Figure 65: The Run window at the end of execution.

Visualizing the results

After performing the above actions, continue as follows:

  • Proceed to the Visualize window as instructed by pressing the Visualize button in the left column of buttons.
  • Press the “Open” button to begin visualizing.
  • Go to the Scalar Data Variable in the CONTROLS panel on the left and press the arrow to the left
  • Check one of the MonomerDensity boxes (try the totEthyDens database) This selects all of the datafiles for this physical field ‘totEthyDens’. This first *h5 file will be shown first.
  • Move the Dump slider at the bottom of the window to the last position to see the final simulation state.
  • Click on the Colors button in the Visualization pane.
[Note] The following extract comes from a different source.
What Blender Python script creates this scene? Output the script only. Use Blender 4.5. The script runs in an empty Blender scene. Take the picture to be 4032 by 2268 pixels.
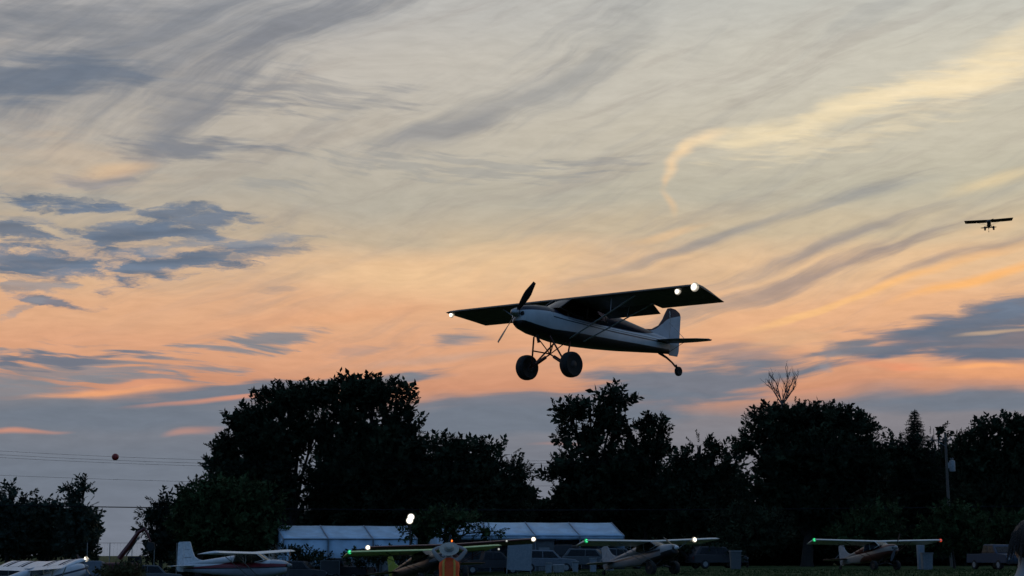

Different coloring schemes can be selected from here as well as scaling the colors between minimum and maximum values. As the monomer density fractions take on values between [0, 1], set the min/max values accordingly. This is shown in the following figure
../../../_images/linearTriblockVizWin.png

Figure 66: Visualization of Linear Triblock as a color contour plot.

Further Experiments

Change the length fraction of the end blocks and re-run simulation. Visualize the separate block density fractions ‘s1BlockDens’ and ‘s2BlockDens’ to see how the distinct end blocks contribute to the overall monomer density ‘totStyrDens’

Note, the image on the Setup window is generated by accessing the full VisIt capability by right clicking on the Visualization pane and starting the VisIt GUI.